Eau Claire City Leaders Speeding Up Timeline to Buy Police Body Cams

Tom Giffey |

A police officer in North Charleston, South Carolina, models a body camera in this 2016 photo. The Eau Claire City Council will soon start the process of getting body cameras for its officers. (Photo: North Charleston |
A police officer in North Charleston, South Carolina, models a body camera in this 2016 photo. The Eau Claire City Council will soon start the process of getting body cameras for its officers. (Photo: North Charleston | CC BY-SA 2.0)

Nationwide attention to the issue of police accountability – prompted by the killing of George Floyd in Minneapolis and the protests that followed – has prompted the City of Eau Claire to consider accelerating its timetable for putting body cameras on its police officers.

The Eau Claire City Council will likely act in July to begin the purchasing process for body cameras and related technology, City Council President Terry Weld said. Outfitting the Eau Claire Police Department’s 99 officers with body cameras has been a goal of city officials for several years, and $225,000 for them was included in the city’s capital improvement plan for 2022.

“Now with our world evolving and changing so quickly, I think there’s urgency to move that up. It provides a lot of opportunities for police enforcement and training, the safety of our officers and the safety of our residents.” –Terry Weld, Eau Claire City Council president, on purchasing body cameras for police officers

“Now with our world evolving and changing so quickly, I think there’s urgency to move that up,” Weld said of the purchase. “It provides a lot of opportunities for police enforcement and training, the safety of our officers and the safety of our residents.”

Each year, the City Council adopts a capital improvement plan (CIP) for the coming five years. The plan outlines purchases the city wants to make but hasn’t officially appropriated the money for. The next CIP – which the council will approve in July – will cover 2021 through 2025, and the current draft includes $805,000 for not only body cameras but also video cameras in squad cars and interview rooms.

The city learned late last year that it would have to replace squad car and interview room cameras because the company that sold them will no longer support the technology after 2020, so it makes sense to replace those systems and buy body cameras all from the same vendor, City Manager Dale Peters said. If the City Council approves funding for the body cameras and related systems in the CIP, then the city would go ahead with a request for proposals from vendors.

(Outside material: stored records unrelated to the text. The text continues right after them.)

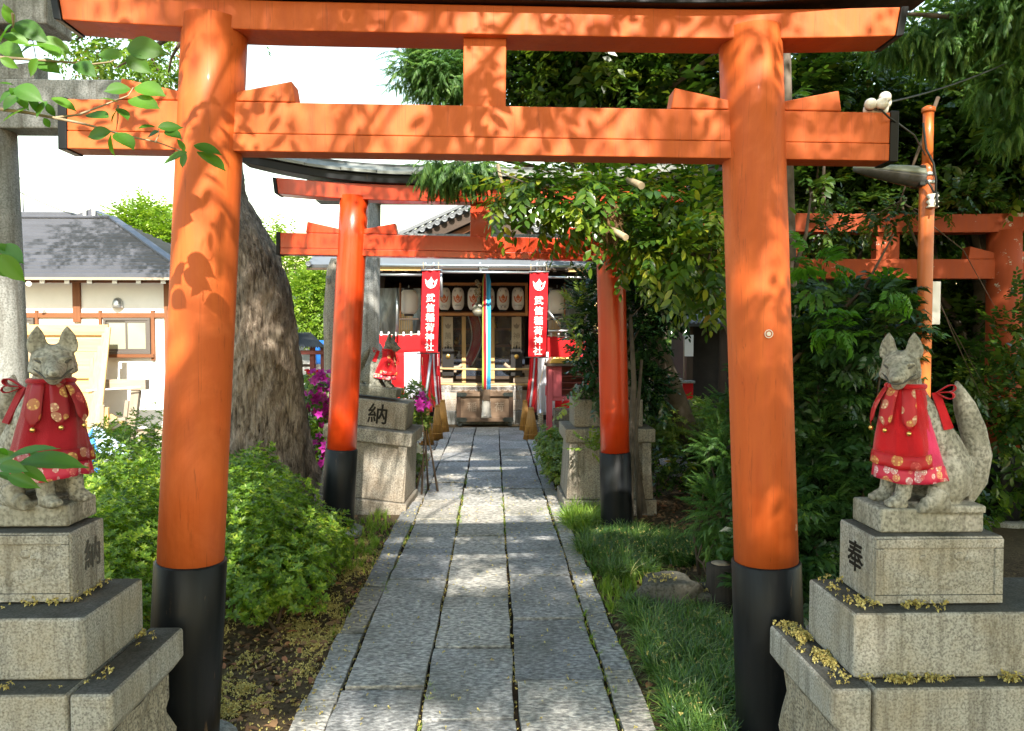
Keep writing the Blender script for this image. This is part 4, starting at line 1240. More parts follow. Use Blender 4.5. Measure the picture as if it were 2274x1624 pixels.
for i, (xt, xb, zt, w, mt) in enumerate([(243, 203, 1.62, 0.07, 'wood_new'), (236, 196, 1.55, 0.05, 'wood_grey'), (229, 190, 1.38, 0.06, 'wood_grey'), (221, 186, 1.30, 0.045, 'wood_grey'), (213, 178, 1.22, 0.05, 'wood_new'), (80, 66, 1.3, 0.04, 'wood_grey')]):
    T = at(xt, 740, 9.98); B = at(xb, 1008, 9.35)
    p = MB().bar((B[0], 9.42 + 0.03 * i, -0.02), (T[0], 9.95 - 0.02 * i, zt), w, 0.028, (0, -1, 0)).build('plank', M[mt], bev=0.003)
    tag(p, ['broad pale plank leaning outermost at the edge of the yellow timber panel', 'grey plank leaning second from the outer edge of the yellow timber panel', 'grey plank leaning third from the outer edge of the yellow timber panel', 'narrow grey plank leaning fourth from the outer edge of the timber panel', 'shortest pale plank of the row leaning on the yellow timber panel', 'grey pole leaning across the face of the yellow timber panel'][i], 'plank', 'planks leaning by the white house')
fr = thing('old_gatepost', 'old weathered post and crossbeam frame leaning below the house window', 'timber frame', (-4.9, 9.9, 0))
a, b = at(232, 855, 9.9), at(326, 855, 9.9)
MB().bx(a[0], b[0], 9.86, 9.98, a[2] - 0.065, a[2] + 0.07).build('crossbeam', M['wood_grey_x'], fr, world=True, bev=0.006)
a, b = at(303, 866, 9.92), at(285, 1010, 9.75)
MB().bar((b[0], 9.75, -0.02), (a[0], 9.92, a[2]), 0.11, 0.08, (0, -1, 0)).build('post', M['wood_grey'], fr, world=True, bev=0.006)
a, b = at(283, 890, 9.85), at(270, 990, 9.7)
MB().bar((b[0], 9.7, 0.02), (a[0], 9.85, a[2]), 0.05, 0.04, (0, -1, 0)).build('brace', M['wood_grey'], fr, world=True, bev=0.004)
for i, (x0, y0, x1, y1) in enumerate([(228, 900, 226, 985), (237, 905, 238, 985), (240, 935, 280, 930), (243, 922, 282, 945), (245, 948, 278, 928), (236, 975, 276, 978), (234, 960, 262, 972)]):
    a, b = at(x0, y0, 9.55 + 0.03 * i), at(x1, y1, 9.6)
    p = MB().bar(a, b, 0.05, 0.04).build('wood_offcut', M['wood_new_x' if i % 2 else 'wood_grey'], bev=0.003)
    tag(p, 'short timber offcut heaped inside the old post frame', 'offcut', 'timber offcuts below the house window')
p = at(192, 868, 9.7); q = at(312, 860, 9.8)
st = MB().tube([p, q], 0.012, 8).build('white_pole', M['white_paint'])
tag(st, 'thin white pole laid across the leaning timber and frame', 'pole')
bag = thing('plastic_bag', 'crumpled pale blue plastic bag on the ground below the house', 'plastic bag', tuple(gz(240, 1012)))
mb = MB()
def bagf(a, b):
    th = a * 2 * math.pi; r = 0.27 * (1 - b) ** 0.7 * (1 + 0.16 * math.sin(5 * th + b * 3)) + 0.015
    return (r * math.cos(th) * 1.1 - 0.16 * b, r * 0.5 * math.sin(th), 0.36 * b + 0.02 * math.sin(3 * th))
mb.grid(bagf, 30, 10, True).build('bag', M['plastic_bag'], bag)
MB().grid(lambda a, b: tuple(np.array(bagf(0.62 + 0.11 * a, b * 0.93)) * np.array([1.05, 1.25, 1.01])), 4, 9).build('stripe', M['blue_stripe'], bag)
p = gz(120, 1068)
t = MB().grid(lambda a, b: (p[0] - 0.15 + 0.45 * a, p[1] + 0.5 * b, 0.02 + 0.16 * math.sin(a * 3.1) * (0.6 + 0.4 * math.sin(b * 7))), 12, 8).build('blue_sheet', M['blue_tarp'], solid=0.004)
tag(t, 'bright blue plastic sheet on the ground seen between the left fox legs', 'plastic sheet')

# ------------------------------------------------------------------ buildings beyond
fb = thing('flat_roofed_building', 'pale modern building with a grey parapet beyond the white house roof', 'building', (-14, 25, 0))
def wb(mb, name, mat_, parent, **k): return mb.build(name, mat_, parent, world=True, **k)
a, b, c = at(-60, 472, 24), at(236, 492, 24), at(165, 470, 24)
wb(MB().bx(a[0], b[0], 24, 31, 0, at(0, 478, 24)[2]), 'wall', M['plaster'], fb)
wb(MB().bx(a[0], c[0], 23.8, 24.2, at(0, 488, 24)[2], at(0, 472, 24)[2]), 'parapet', M['roof_slate'], fb, bev=0.03)
wb(MB().prism([(c[0] + 0.05, at(0, 484, 24)[2]), (b[0] - 0.3, at(0, 466, 24)[2]), (b[0] + 0.4, at(0, 496, 24)[2]), (b[0] + 0.4, at(0, 500, 24)[2]), (c[0] + 0.05, at(0, 500, 24)[2])], 23.7, 30), 'sloping_roof', M['roof_slate'], fb)
for px in (188, 208):
    a = at(px, 470, 23.6); wb(MB().tube([(a[0], 23.6, 4.9), (a[0], 23.6, 5.9)], 0.05, 8), 'roof_pipe', M['white_paint'], fb)
an = thing('television_antenna', 'thin television aerial mast above the far left roof', 'aerial', tuple(at(52, 470, 24)))
a = at(52, 470, 24)
MB().tube([(0, 0, 0), (0, 0, 1.15)], 0.022, 6).build('mast', M['steel'], an)
MB().tube([(-0.45, 0, 1.02), (0.42, 0, 1.05)], 0.018, 6).build('boom', M['steel'], an)
for k in range(5): MB().tube([(-0.4 + 0.2 * k, -0.25, 1.03), (-0.4 + 0.2 * k, 0.25, 1.03)], 0.012, 5).build('element', M['steel'], an)
w0, w1 = at(20, 415, 22), at(420, 508, 17)
wr = MB().tube([np.array(w0) * (1 - k / 12) + np.array(w1) * k / 12 - np.array([0, 0, 0.35 * math.sin(math.pi * k / 12)]) for k in range(13)], 0.012, 5).build('overhead_wire', M['cable'])
tag(wr, 'thin overhead wire sloping across the pale sky at far left', 'wire')
ch = thing('cream_house', 'cream walled house with dark tiled eave behind the tree trunk', 'house', (-5.2, 17, 0))
a, b = at(640, 690, 17), at(705, 760, 17)
wb(MB().bx(a[0] - 1.5, b[0], 17, 20, 0, at(0, 690, 17)[2]), 'wall', M['concrete'], ch)
q = at(655, 668, 16.6)
wb(MB().raw([(a[0] - 1.6, 16.4, q[2] + 0.75), (q[0] + 0.15, 16.4, q[2] - 0.12), (q[0] + 0.15, 19, q[2] - 0.12), (a[0] - 1.6, 19, q[2] + 0.75)], [(0, 1, 2, 3)]), 'roof', M['roof_slate'], ch, solid=0.1)
wb(MB().tube([(q[0] + 0.18, 16.4, q[2] - 0.16), (q[0] + 0.18, 19, q[2] - 0.16)], 0.06, 8), 'gutter', M['cable'], ch)
a = at(678, 700, 16.96)
wb(MB().bx(a[0] - 0.2, a[0] + 0.2, 16.9, 16.99, a[2] - 0.2, a[2] + 0.18), 'window', M['window_frame'], ch)

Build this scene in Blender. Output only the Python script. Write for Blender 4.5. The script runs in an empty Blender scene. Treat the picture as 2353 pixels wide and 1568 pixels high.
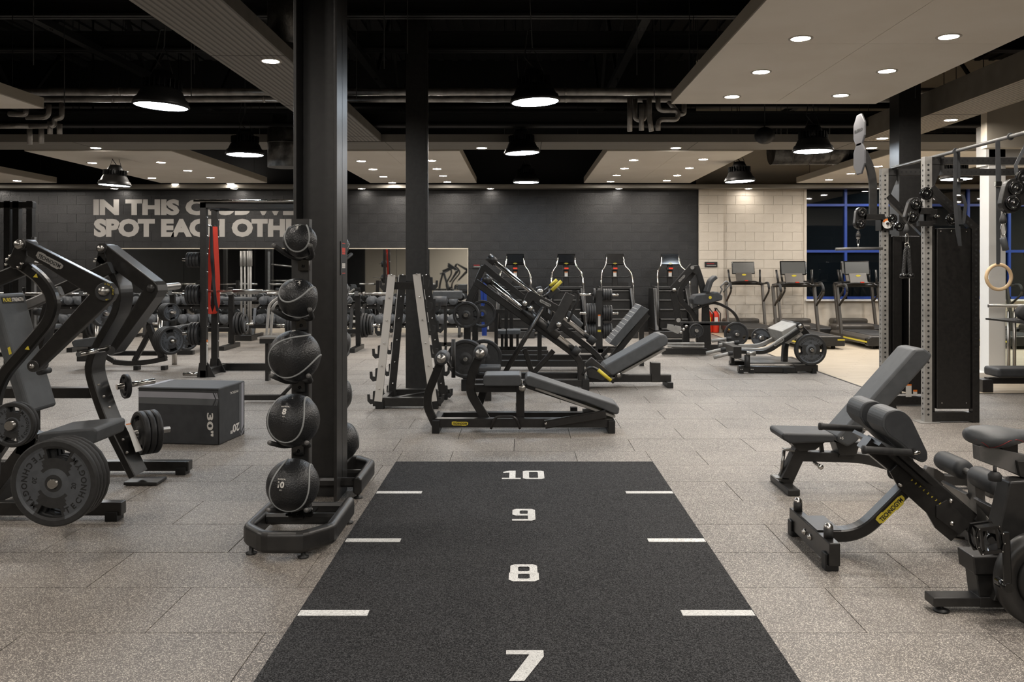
import bpy, math, random
from math import sin, cos, pi, radians, sqrt, atan2
from mathutils import Vector, Matrix
random.seed(7)
S = bpy.context.scene
C = S.collection
# ---------------------------------------------------------------- camera, exposure, world
FPX, CX, CY, CAMZ = 1964.0, 1199.0, 614.0, 1.52
cd = bpy.data.cameras.new('camera'); cam = bpy.data.objects.new('camera', cd); C.objects.link(cam)
cam.location = (0, 0, CAMZ); cam.rotation_euler = (pi/2, 0, 0)
cd.sensor_fit = 'HORIZONTAL'; cd.sensor_width = 36.0; cd.lens = 36.0*FPX/2353.0
cd.shift_x = -(CX-1176.5)/2353.0; cd.shift_y = -(784.0-CY)/2353.0
cd.clip_start = 0.05; cd.clip_end = 200
S.camera = cam
vs = S.view_settings
vs.view_transform = 'Standard'; vs.look = 'None'; vs.gamma = 1.0; vs.use_curve_mapping = False; vs.exposure = 0.0
EXPO = vs.exposure
w = bpy.data.worlds.new('night'); S.world = w; w.use_nodes = True
w.node_tree.nodes['Background'].inputs[0].default_value = (0.25, 0.3, 0.4, 1)
w.node_tree.nodes['Background'].inputs[1].default_value = 0.02
try:
    S.cycles.use_denoising = True; S.cycles.max_bounces = 7; S.cycles.diffuse_bounces = 4; S.cycles.glossy_bounces = 4
    S.cycles.transparent_max_bounces = 8; S.cycles.caustics_reflective = False; S.cycles.caustics_refractive = False
    S.cycles.sample_clamp_indirect = 6.0
except Exception: pass
DOWN_E, PEND_E = 380.0, 60.0       # strength of the downlights and of the high-bay pendants

# ---------------------------------------------------------------- helpers
V = Vector
def W(x, y, Y): return V(((x-CX)*Y/FPX, Y, CAMZ-(y-CY)*Y/FPX))      # a point at depth Y
def WX(x, Y): return (x-CX)*Y/FPX
def WZ(y, Y): return CAMZ-(y-CY)*Y/FPX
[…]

Once the equipment is purchased, it could be installed sometime in 2021, officials say.

In addition to the cameras themselves, implementing body-worn cameras will require additional data storage and staff to manage that data, Peters added.

Since Floyd’s death while in police custody on May 25 – for which four officers face charges, including second-degree murder – numerous protests have been held in the Chippewa Valley, and an online petition calling for Eau Claire police to be outfitted with body cameras has received more than 2,000 signatures.

Peters said city officials and the police department recognize that, while important, body cameras are only one element necessary to create a good relationship between police and the public. “To me, it’s important to note that body cameras are just a tool,” he said. “Of course, they record after the event. Body cameras by themselves do not prevent misconduct. The best approach is to hire high-quality individuals who have good problem-solving skills and high ethical standards.”